O Roraima em Tempo não encontrou documento da Sefaz que comprove que a mercadoria entrou em Roraima. Incluindo o conhecimento de transporte aéreo. Do mesmo modo, a reportagem também não localizou a nota fiscal de devolução dos livros para a editora G10. Além disso, não existe no sistema o extrato da devolução dos R$15 milhões por parte da empresa.
Existe ainda a suspeita de quebra da ordem cronológica de pagamento pelo fato de a Secretaria ter liquidado a nota e mandado para o pagamento oito horas depois do suposto recebimento da carga. Deixando assim de pagar outras notas que já estariam agendadas.
Após solicitação de troca dos livros no dia 1º de setembro, a Empresa G10 Editora enviou um ofício à Secretaria Estadual de Educação de Roraima pedindo a prorrogação do prazo para a nova entrega entrega.
Conforme o documento, constatou-se que vários livros estavam mofados e molhados. Então, por esse motivo não seria possível por causa do período eleitoral onde as fábricas e distribuidoras estão com baixo estoque.
Outro fato que chama a atenção é que a empresa cita ainda a logística de entrega para Boa Vista, levando em consideração o tempo de estrada elevado e o uso de balsa. Segundo a G10 Comércio Varejista de Livros, isso impossibilita a entrega da carga em um curto espaço de tempo.
Mas segundo a cronologia de entrega que consta no próprio Sistema Eletrônico de Informação (SEI), os livros saíram do Ceará no dia 23 de setembro as 18h51 e estão lançados no sistema como recebidos no dia 25 às 8h52. Dessa forma, este dado contradiz a justificativa do próprio fornecedor que afirma que o transporte da carga ocorre via terrestre devido ao peso da carga.
A reportagem entrou em contato com a Editora G10 através do sócio-administrador Ivofran Rodrigues Faria. Ele não quis responder, mas forneceu o contato de Luiz de França da Silva Gomes que é representante da empresa e está em Roraima. Contudo, o funcionário não atendeu às ligações.

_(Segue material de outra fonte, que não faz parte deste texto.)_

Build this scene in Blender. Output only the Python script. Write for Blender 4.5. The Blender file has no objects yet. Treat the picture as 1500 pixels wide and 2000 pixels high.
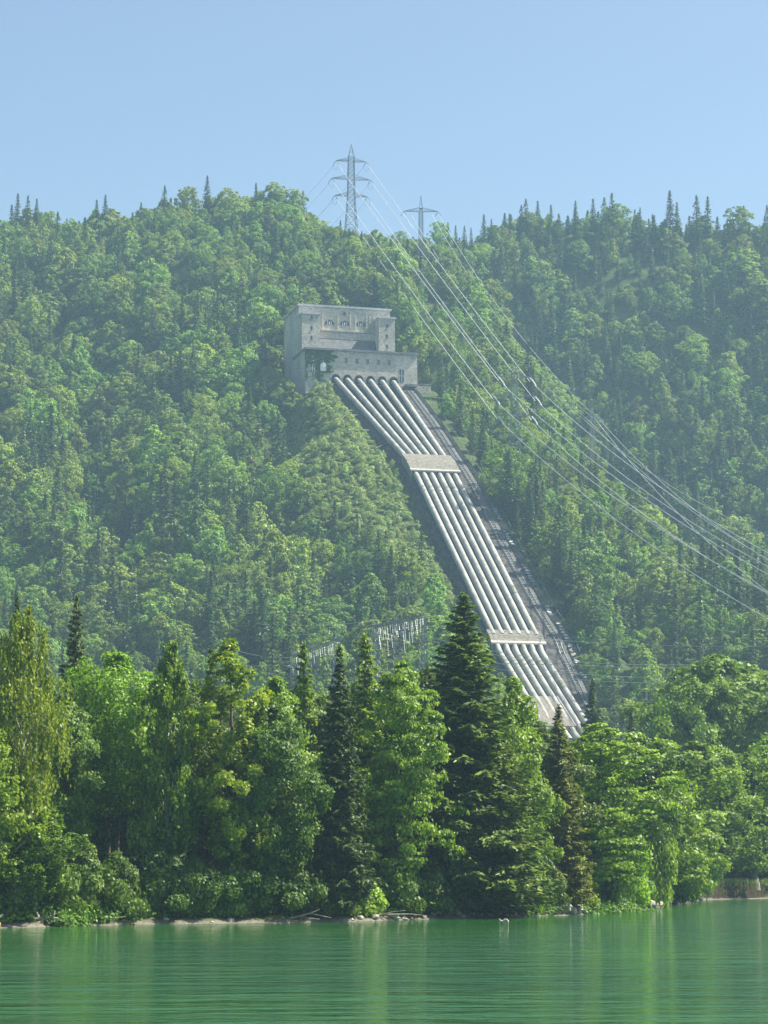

A Secretaria de Educação disse por meio de nota que, após a compra constatou ‘avaria de parte dos livros, o que gerou a devolução’ do material.
Disse ainda que depois disso, o MPE-RR recomendou a rescisão unilateral do contrato e o pedido de ressarcimento. Por fim, explicou que rescindiu o contrato e solicitou a devolução dos R$ 15 milhões.
O Roraima em Tempo também procurou o Ministério Público Federal (MPF), a Controladoria Geral da União (CGU), o Ministério Público do Estado de Roraima (MPRR), bem como a Polícia Federal (PF).
O MPRR informou que a Promotoria de Justiça de Defesa do Patrimônio Público está apurando a legalidade da aquisição dos livros. No entanto, a fim de evitar prejuízo das investigações, foi decretado o sigilo do processo.
A reportagem aguarda a resposta dos demais órgãos de fiscalização.